Unlike Internet service providers, which enjoy immunity for their message boards under the Communications Decency Act, a company sponsoring an unrestricted external blog would likely be considered a "publisher" of any statement proven to be defamatory and, thus, potentially liable.

A screening process for comments is worth considering, but it raises both legal and nonlegal issues.

From a nonlegal perspective, blogs are increasingly popular because they encourage unfettered speech. Some argue that screening reduces the authenticity of a blog. This is a business decision, but it should be noted that constraining potentially harmful speech is a normal aspect of virtually every other form of communication.

From a legal perspective, screening comments may give rise to a duty to protect bloggers from harmful speech, imposing potential liability on the screener where none might otherwise exist.

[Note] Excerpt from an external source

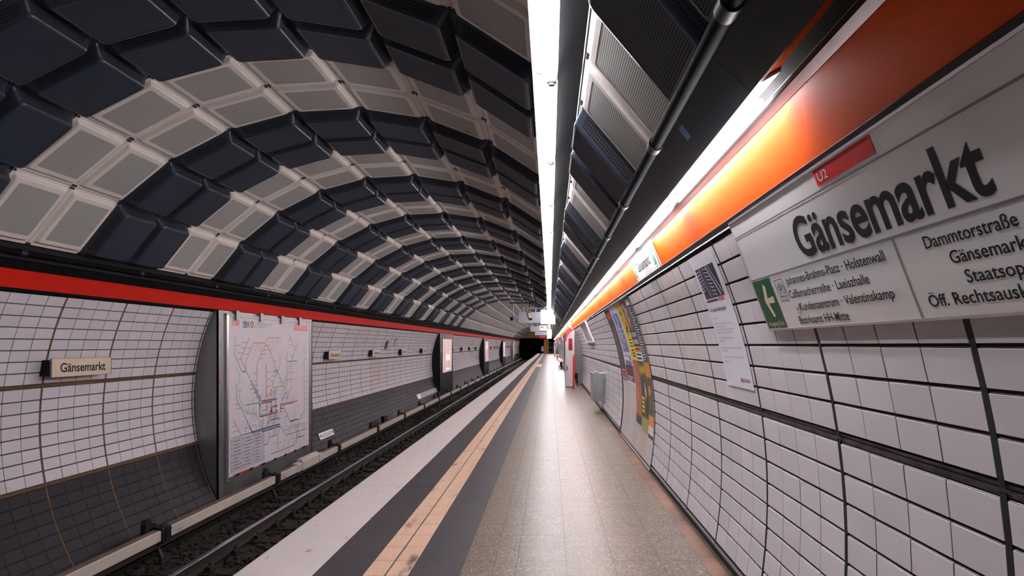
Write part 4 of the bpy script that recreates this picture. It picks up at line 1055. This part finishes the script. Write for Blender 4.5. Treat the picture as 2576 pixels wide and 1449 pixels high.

Therefore, if a company decided to initiate a screening proc-ess in connection with a company-sponsored external blog, it would be a good idea to publish a notice attempting to limit its liability in connection with the blog. Such a notice may not be fail-safe, but including it is a better option than not including it.

One other issue to consider is whether the company blog should invoke the protections afforded by the Digital Millennium Copyright Act. The DMCA generally protects a secondary publisher of copyrighted works from claims of "vicarious" or "contributory" copyright infringement, if the secondary publisher follows the DMCA's safe-harbor notice scheme. The actual terms and nuances of the DMCA notice rules are beyond the scope of this article, but it's a good idea to embed these notices in any external blog.

One thing about blogs is certain: Everyone has an opinion. The thing to remember is that blogging is just another form of corporate communication, and communication has rewards as well as risks. Before you embark on a corporate blogging adventure, communicate with your lawyers and get their opinion. They may even have a blog of their own.